*What to do*: Copy exactly, and only, the lines between the start of the entries below and the line containing "sc.camera = cam", both inclusive. Omit pictures.

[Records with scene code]
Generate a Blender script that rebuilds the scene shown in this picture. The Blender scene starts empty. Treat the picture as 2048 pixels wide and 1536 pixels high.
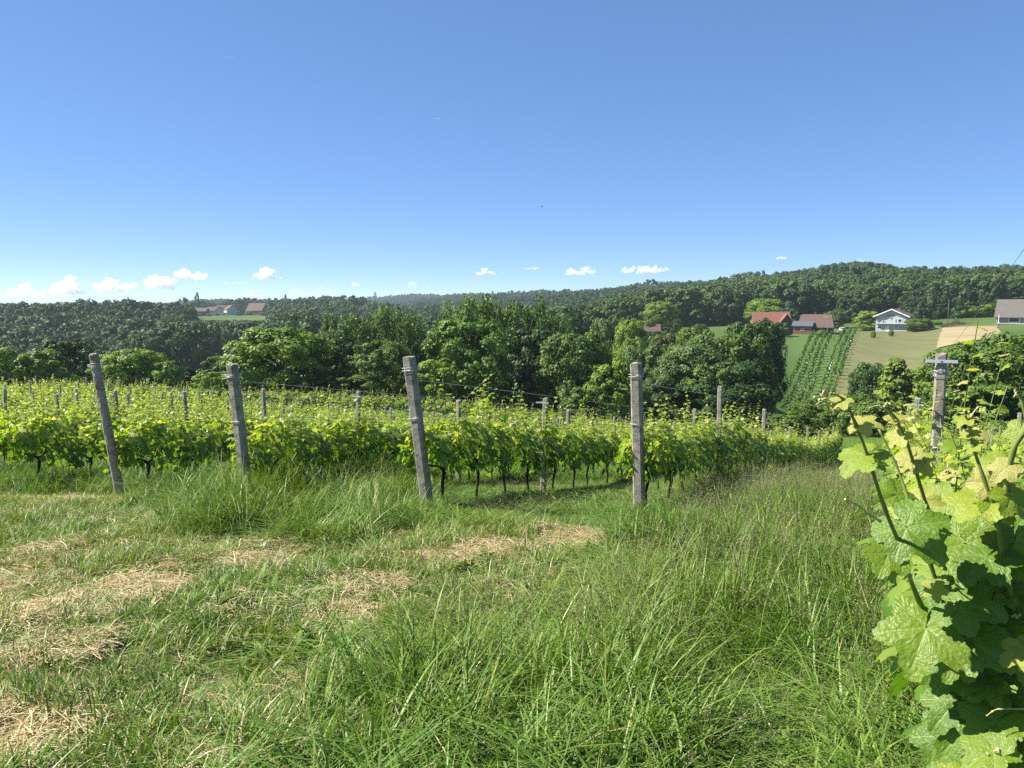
import bpy, bmesh, math, random
import numpy as np
from mathutils import Vector, Matrix, Euler

R = math.radians
sc = bpy.context.scene
COL = sc.collection

# ------------------------------------------------------------------ camera, sky, sun, exposure
F = 1540.0                      # focal length in pixels of a 2048 x 1536 frame
HORIZON = 610.0
PITCH = math.atan((768.0 - HORIZON) / F)
cam_d = bpy.data.cameras.new('camera'); cam = bpy.data.objects.new('camera', cam_d); COL.objects.link(cam)
cam_d.sensor_fit = 'HORIZONTAL'; cam_d.sensor_width = 36.0; cam_d.lens = 36.0 * F / 2048.0
cam_d.clip_start = 0.05; cam_d.clip_end = 80000.0
cam.location = (0, 0, 0); cam.rotation_euler = (math.pi / 2 - PITCH, 0, 0)
sc.camera = cam

SUN_EL, SUN_A = R(46), R(8)      # elevation; angle of the sun beyond due left
SUN = Vector((-math.cos(SUN_EL) * math.cos(SUN_A), math.cos(SUN_EL) * math.sin(SUN_A), math.sin(SUN_EL)))
world = bpy.data.worlds.new('World'); sc.world = world; world.use_nodes = True
wn = world.node_tree.nodes; wn.clear()
sky = wn.new('ShaderNodeTexSky'); sky.sky_type = 'NISHITA'; sky.sun_disc = False
sky.sun_elevation = SUN_EL; sky.sun_rotation = math.atan2(SUN.x, SUN.y)
sky.altitude = 300; sky.air_density = 0.4; sky.dust_density = 0.0; sky.ozone_density = 8.0
bg = wn.new('ShaderNodeBackground'); bg.inputs['Strength'].default_value = 0.166
wo = wn.new('ShaderNodeOutputWorld')
gm = wn.new('ShaderNodeGamma'); gm.inputs[1].default_value = 0.52      # the camera's gentle tone response over the whole sky
hs = wn.new('ShaderNodeHueSaturation'); hs.inputs['Saturation'].default_value = 1.33; hs.inputs['Hue'].default_value = 0.508
world.node_tree.links.new(sky.outputs[0], gm.inputs[0]); world.node_tree.links.new(gm.outputs[0], hs.inputs['Color']); world.node_tree.links.new(hs.outputs[0], bg.inputs[0]); world.node_tree.links.new(bg.outputs[0], wo.inputs[0])
sun_d = bpy.data.lights.new('sun', 'SUN'); sun_d.energy = 5.0; sun_d.angle = R(0.53); sun_d.color = (1.0, 0.95, 0.86)
sun = bpy.data.objects.new('sun', sun_d); COL.objects.link(sun); sun.rotation_euler = SUN.to_track_quat('Z', 'Y').to_euler()
sc.view_settings.view_transform = 'Standard'; sc.view_settings.look = 'None'
sc.view_settings.gamma = 1.0; sc.view_settings.exposure = 1.4; sc.view_settings.use_curve_mapping = False
cy = sc.cycles
cy.max_bounces = 12; cy.diffuse_bounces = 3; cy.glossy_bounces = 2; cy.transmission_bounces = 4
cy.volume_bounces = 12; cy.transparent_max_bounces = 8
world.cycles.sampling_method = 'NONE'; cy.use_denoising = False; cy.use_adaptive_sampling = False
cy.sample_clamp_indirect = 4.0

# ------------------------------------------------------------------ picking places: photograph pixel + depth -> point
CP, SP = math.cos(PITCH), math.sin(PITCH)
def at(px, py, Y):
    u = (px - 1024.0) / F; v = (py - 768.0) / F
    fwd = CP - v * SP
    return Vector((u / fwd * Y, Y, (-SP - v * CP) / fwd * Y))
def proj(X, Y, Z):
    d = Y * CP - Z * SP
    return 1024.0 + F * X / d, 768.0 - F * (Z * CP + Y * SP) / d

# ------------------------------------------------------------------ noise
def _hash(ix, iy, seed):
    h = (ix.astype(np.int64) * 374761393 + iy.astype(np.int64) * 668265263 + seed * 2147483647) & 0xffffffff
    h = ((h ^ (h >> 13)) * 1274126177) & 0xffffffff
    return ((h ^ (h >> 16)) & 0xffff) / 65535.0
def vnoise(x, y, seed=0):
    x = np.asarray(x, float); y = np.asarray(y, float)
    ix, iy = np.floor(x), np.floor(y); fx, fy = x - ix, y - iy
    fx = fx * fx * (3 - 2 * fx); fy = fy * fy * (3 - 2 * fy)
    a, b = _hash(ix, iy, seed), _hash(ix + 1, iy, seed)
    c, d = _hash(ix, iy + 1, seed), _hash(ix + 1, iy + 1, seed)
    return (a * (1 - fx) + b * fx) * (1 - fy) + (c * (1 - fx) + d * fx) * fy
def fbm(x, y, seed=0, o=3):
    s, a, t = 0.0, 1.0, 0.0
    for k in range(o):
        s = s + a * vnoise(x * 2 ** k, y * 2 ** k, seed + k * 17); t += a; a *= 0.5
    return s / t

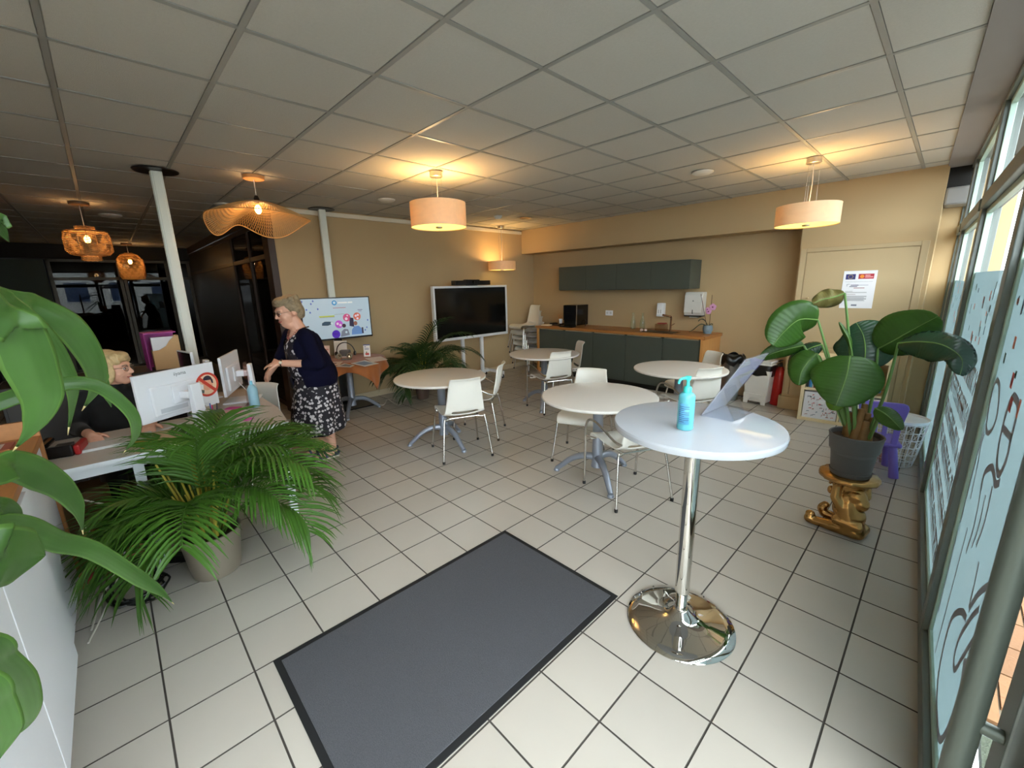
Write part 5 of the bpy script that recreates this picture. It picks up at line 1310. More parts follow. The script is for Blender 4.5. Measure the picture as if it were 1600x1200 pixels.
link('sheet', MB().add([(-.10, 0, 0), (.10, 0, 0), (.02, .0, .36), (-.08, 0, .36)], [(0, 1, 2, 3)]), thin_glass('pinkish_acrylic', (.95, .88, .88), refl=1.0), t, solid=.003, smooth=0)
link('foot', MB().box(-.10, .10, -.04, .04, 0, .004), MATS['pinkish_acrylic'], t, smooth=0)
t = thing('desk_phone', 'black desk telephone with a red side at the left end of the desk', 'telephone', (-3.50, -.33, .74), R(80))
link('base', MB().prism([(-.09, 0), (.09, 0), (.09, .03), (-.09, .07)], -.09, .07, 'x'), M_black, t, smooth=0, bevel=.008)
link('handset', MB().box(-.085, -.035, -.10, .10, .055, .09), M_blk2, t, smooth=0, bevel=.016)
link('side_case', MB().box(.07, .10, -.085, .085, .0, .06), mat('case_red', (168, 24, 26), rough=.4), t, smooth=0, bevel=.01)
link('keypad', MB().box(-.02, .05, -.05, .05, .045, .052), mat('keypad_grey', (70, 70, 74), rough=.5), t, smooth=0)
# credenza behind with folders
t = thing('credenza', 'dark low cupboard behind the seated woman', 'cupboard', (-4.98, .22, 0))
link('body', MB().box(-.22, .2, -.9, .24, .03, .96), mat('credenza_dark', (36, 30, 28), rough=.5), t, smooth=0, bevel=.004)
link('cap_board', MB().box(-.23, .21, -.91, .25, .96, .985), MATS['credenza_dark'], t, smooth=0, bevel=.003)
link('door', MB().box(.2, .215, -.88, -.34, .06, .94), MATS['credenza_dark'], t, smooth=0, bevel=.003)
link('door', MB().box(.2, .215, -.32, .22, .06, .94), MATS['credenza_dark'], t, smooth=0, bevel=.003)
t = thing('magenta_folder', 'magenta folder standing in the file holder row behind the desk', 'folder', (-4.86, .235, .985), R(4))
link('folder', MB().box(-.03, .012, -.035, -.027, 0, .325).box(-.20, -.192, -.035, .2, 0, .325).box(-.20, .012, -.037, -.027, 0, .325), mat('folder_magenta', (190, 70, 160), rough=.45), t, smooth=0)
link('top_flap', MB().box(-.20, .01, -.037, .19, .318, .326), MATS['folder_magenta'], t, smooth=0)
t = thing('magazine_file', 'kraft cardboard magazine file with white papers behind the desk', 'file holder', (-4.82, .235, .985), R(2))
curve = [(0, 0), (.20, 0), (.20, .295), (.17, .29), (.13, .25), (.10, .205), (.05, .175), (0, .17)]
link('side', MB().prism(curve, .0, .004, 'x'), mat('kraft_card', (206, 166, 118), rough=.7), t, smooth=0)
link('side', MB().prism(curve, -.10, -.096, 'x'), MATS['kraft_card'], t, smooth=0)
link('spine', MB().box(-.096, 0, .196, .20, 0, .295).box(-.096, 0, 0, .004, 0, .17).box(-.096, 0, 0, .2, 0, .004), MATS['kraft_card'], t, smooth=0)
link('papers', MB().box(-.085, -.02, .008, .19, .004, .285), M_paper, t, smooth=0)

# ---- low white cabinet in the foreground with leaflets
M_cabw = mat('cabinet_white', (240, 242, 248), rough=.4, var=.01)
M_cabwood = wood_mat('cabinet_top_wood', (176, 118, 66), scale=4, axis='X', rough=.45, contrast=.2)
t = thing('leaflet_cabinet', 'white low cabinet with a wooden top edge at the left foreground', 'cabinet', (0, 0, 0))
link('carcass', MB().box(-3.20, -1.12, -.86, -.385, .07, .90), M_cabw, t, smooth=0, bevel=.002)
link('plinth', MB().box(-3.19, -1.13, -.84, -.405, 0, .07), mat('plinth_grey', (150, 152, 156), rough=.5), t, smooth=0)
link('door', MB().box(-3.195, -2.475, -.385, -.372, .08, .885), M_cabw, t, smooth=0, bevel=.002)
d_ = link('door', MB().box(-2.465, -1.80, -.385, -.355, .085, .885), M_cabw, t, smooth=0, bevel=.002)
link('door', MB().box(-1.79, -1.125, -.385, -.355, .085, .885), M_cabw, t, smooth=0, bevel=.002)
link('top_board', MB().box(-3.22, -1.10, -.88, -.36, .90, .935), M_cabwood, t, smooth=0, bevel=.003)
link('end_panel', MB().box(-3.245, -3.222, -.88, -.36, 0, 1.02), M_cabwood, t, smooth=0, bevel=.003)
mags = [((150, 60, 56), 'red-brown'), ((210, 150, 90), 'orange tan'), ((100, 96, 90), 'dark grey'), ((226, 222, 216), 'white'), ((90, 80, 140), 'violet'), ((206, 196, 200), 'pale pink'), ((196, 96, 76), 'brick red'), ((226, 224, 220), 'cream'), ((120, 130, 150), 'slate blue'), ((220, 200, 120), 'straw yellow'), ((170, 60, 70), 'crimson'), ((200, 206, 210), 'silver grey')]
x = -3.15
for k in range(12):
    c, nm = mags[k]
    t = thing('brochure', '%s brochure laid on the low white cabinet' % nm, 'brochure', (x+.075, -.64, .936), random.uniform(-.06, .06), 'brochures on the low cabinet')
    link('cover', MB().box(-.072, .072, -.20, .20, .002*(k % 3), .008+.003*(k % 3)), mat('brochure_%d_%d_%d' % c, c, rough=.4, var=.25, vscale=14), t, smooth=0)
    if k % 2 == 0: link('print', MB().box(-.05, .05, -.10, .17, .008+.003*(k % 3), .0085+.003*(k % 3)), mat('brochure_print_%d' % k, mags[(k+5) % 12][0], rough=.4, var=.3, vscale=22), t, smooth=0)
    x += .158
# clutter below the desk
def crate(label, x, y, sx_, sy_, sz_, c, rz, z=0):
    t = thing('carton', label, 'box', (x, y, z), rz, 'boxes under the reception desk')
    m_ = mat('carton_%d_%d_%d' % c, c, rough=.75, var=.1)
    link('box', MB().box(-sx_/2, sx_/2, -sy_/2, sy_/2, 0, sz_), m_, t, smooth=0, bevel=.004)
    link('flap', MB().box(-sx_/2, sx_/2, -.005, .005, sz_, sz_+.003).box(-sx_/2, sx_/2, -sy_/2-.004, -sy_/2, sz_*.55, sz_), m_, t, smooth=0)
crate('tan cardboard carton on the floor under the desk', -3.42, -.22, .26, .20, .22, (150, 106, 60), .3)
crate('brown carton deep under the left end of the desk', -3.70, -.02, .24, .22, .42, (96, 70, 42), .0)
crate('tall brown carton beside the cabinet end under the desk', -3.66, -.30, .22, .22, .46, (104, 78, 46), .1)
crate('small red patterned box on the floor by the cabinet', -3.32, -.335, .12, .05, .10, (150, 40, 46), .1)
o = link('power_strip', MB().box(-.20, .20, -.03, .03, 0, .045), M_black, loc=(-3.18, .02, .001), rot=(0, 0, .9), smooth=0, bevel=.006); tag(o, 'black power strip on the floor behind the palm pot', 'power strip')
b = MB(); rr = random.Random(4); pts = []
for k in range(70): pts.append(Vector((-2.98+.14*math.cos(k*.62)+rr.uniform(-.05, .05), -.14+.11*math.sin(k*.62)+rr.uniform(-.04, .04), .008+.028*abs(math.sin(k*.31)))))
o = link('cable_coil', b.tube(bez(pts, 3), .006, 6), M_black); tag(o, 'tangled coil of black cable on the floor by the cabinet', 'cable')
for k, (P_, lab) in enumerate((([(-3.25, -.36, .70), (-3.2, -.30, .4), (-3.15, -.22, .12), (-3.0, -.30, .01), (-2.75, -.33, .008)], 'white cable hanging from the desk beside the cabinet'), ([(-3.3, .0, .66), (-3.25, -.08, .40), (-3.1, -.2, .10), (-2.9, -.28, .008), (-2.65, -.34, .008)], 'white cable curving down behind the palm to the floor'), ([(-3.28, -.30, .52), (-3.22, -.12, .44), (-3.25, .08, .52), (-3.28, .2, .68)], 'white cable slung under the desk edge'))):
    o = link('desk_cable', MB().tube(bez(P_, 8), .0045, 6), MATS['cable_white']); tag(o, lab, 'cable', 'white cables under the desk')

# ================================================================== PALMS
M_pl = mat('palm_leaf', (72, 114, 38), rough=.42, var=.35, vscale=5, translucent=.30)
M_pl2 = mat('palm_leaf_dark', (44, 72, 28), rough=.5, var=.3, vscale=5, translucent=.2)
M_ps = mat('palm_stem_yellow', (172, 160, 60), rough=.5, var=.25, vscale=9)
def frond_mesh(rr, L, az, elev, droop, llen, nl=22, stem0=(0, 0, 0), z0=0.):
    """arching stem with paired strap leaflets"""
    b = MB(); P = []
    d = Vector((math.cos(az), math.sin(az), 0)); p = Vector(stem0); e = elev; N = 20
    for i in range(N+1):
        P.append(p.copy()); s = i/N
        p = p+(d*math.cos(e)+Vector((0, 0, 1))*math.sin(e))*(L/N)
        e -= droop*(.25+1.5*s)/N
    b.tube(P, [.0055*(1-.75*i/N)+.001 for i in range(N+1)], 5)
    side = Vector((-d.y, d.x, 0))
    for k in range(nl):
        s = .36+.63*k/(nl-1); i = min(int(s*N), N-1); f = s*N-i
        q = P[i].lerp(P[i+1], f); tt = (P[i+1]-P[i]).normalized()
        ll = llen*(.55+.45*math.sin(PI*min(1, (s-.30)/.72)))*rr.uniform(.85, 1.1)
        for sg in (-1, 1):
            up = side.cross(tt)*-1
            up = up if up.z > 0 else -up
            dirv = (tt*(.62+.35*s)+side*sg*.80+up*.28).normalized()
            w_ = .0085*rr.uniform(.8, 1.2); M_ = 5; pts = []; c = q.copy(); dv = dirv.copy()
            for j in range(M_):
                pts.append(c.copy()); c = c+dv*(ll/(M_-1)); dv = (dv+Vector((0, 0, -.30*rr.uniform(.6, 1.2)))).normalized()
            sdv = dirv.cross(up).normalized()
            rows = []
            for j, c_ in enumerate(pts):
                ww = w_*(.55, 1, .95, .65, .06)[j]
                rows += [c_-sdv*ww+up*ww*.4, c_, c_+sdv*ww+up*ww*.4]
            b.add(rows, [(j*3+q_, j*3+q_+1, (j+1)*3+q_+1, (j+1)*3+q_) for j in range(M_-1) for q_ in (0, 1)])
    return b
def palm(label, loc, seed, n, Lr, llen, pot_m, prof, leaf_m, zsoil, spread, group, azs=None, short=None, front_gap=False):
    rr = random.Random(seed)
    t = thing('areca_palm', label, 'plant', loc, 0, group)
    link('pot', MB().lathe(prof, 40), pot_m, t)
    link('soil', MB().lathe([(0, zsoil+.004), (prof[-4][0]*.9, zsoil)], 24, cap=False), MATS['soil_brown'], t)
    for k in range(n):
        az = azs[k] if azs else 2*PI*(k*.381966)+rr.uniform(-.25, .25)
        q = k/n
        el = R(86-40*q+rr.uniform(-5, 5)); L = Lr*rr.uniform(.82, 1.12)*(1.0-.12*q)*(short(az) if short else 1)
        dr = R(92+58*q)*rr.uniform(.85, 1.15)*spread
        if front_gap and q > .45 and math.cos(az-R(-12)) > .80: az += R(62) if rr.random() < .6 else R(-60)
        r0 = rr.uniform(.01, .07); s0 = (r0*math.cos(az), r0*math.sin(az), zsoil)
        fr_ = link('frond', frond_mesh(rr, L, az, el, dr, llen, stem0=s0), leaf_m, t, smooth=0, fix=False)
    for k in range(30):
        a = rr.uniform(0, 2*PI); r0 = rr.uniform(.005, .075); h_ = rr.uniform(.24, .50)
        link('cane', MB().tube([(r0*math.cos(a), r0*math.sin(a), zsoil), (r0*1.5*math.cos(a), r0*1.5*math.sin(a), zsoil+h_*.5), (r0*2.4*math.cos(a), r0*2.4*math.sin(a), zsoil+h_)], [.009, .007, .005], 7), M_ps, t)
    return t
palm('bushy palm in a pale taupe pot in front of the reception desk', (-2.87, .22, 0), 11, 32, 1.08, .36, mat('pot_taupe', (128, 118, 104), rough=.45, var=.08),
     [(0, 0), (.120, 0), (.124, .012), (.128, .03), (.150, .235), (.157, .24), (.160, .268), (.154, .272), (.146, .265), (.140, .22), (0, .2)], M_pl, .235, .98, 'potted palms', short=lambda a:   .52 if math.sin(a) < -.35 else (.8 if math.cos(a) < -.5 else (.86 if math.sin(a) > .5 else (.8 if math.cos(a) > .6 else 1))), front_gap=True)
palm('dark palm in a brown pot between the television and the large display', (-5.42, 3.28, 0), 23, 34, 1.12, .28, mat('pot_brown', (96, 76, 66), rough=.5),
     [(0, 0), (.085, 0), (.088, .01), (.112, .22), (.118, .225), (.120, .25), (.114, .252), (.108, .245), (.104, .21), (0, .2)], M_pl2, .225, 1.05, 'potted palms', short=lambda a: .62 if math.cos(a) < -.2 else (.8 if abs(math.sin(a)) > .8 else 1))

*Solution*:
Generate a Blender script that rebuilds the scene shown in this picture. The Blender scene starts empty. Treat the picture as 2048 pixels wide and 1536 pixels high.
import bpy, bmesh, math, random
import numpy as np
from mathutils import Vector, Matrix, Euler

R = math.radians
sc = bpy.context.scene
COL = sc.collection

# ------------------------------------------------------------------ camera, sky, sun, exposure
F = 1540.0                      # focal length in pixels of a 2048 x 1536 frame
HORIZON = 610.0
PITCH = math.atan((768.0 - HORIZON) / F)
cam_d = bpy.data.cameras.new('camera'); cam = bpy.data.objects.new('camera', cam_d); COL.objects.link(cam)
cam_d.sensor_fit = 'HORIZONTAL'; cam_d.sensor_width = 36.0; cam_d.lens = 36.0 * F / 2048.0
cam_d.clip_start = 0.05; cam_d.clip_end = 80000.0
cam.location = (0, 0, 0); cam.rotation_euler = (math.pi / 2 - PITCH, 0, 0)
sc.camera = cam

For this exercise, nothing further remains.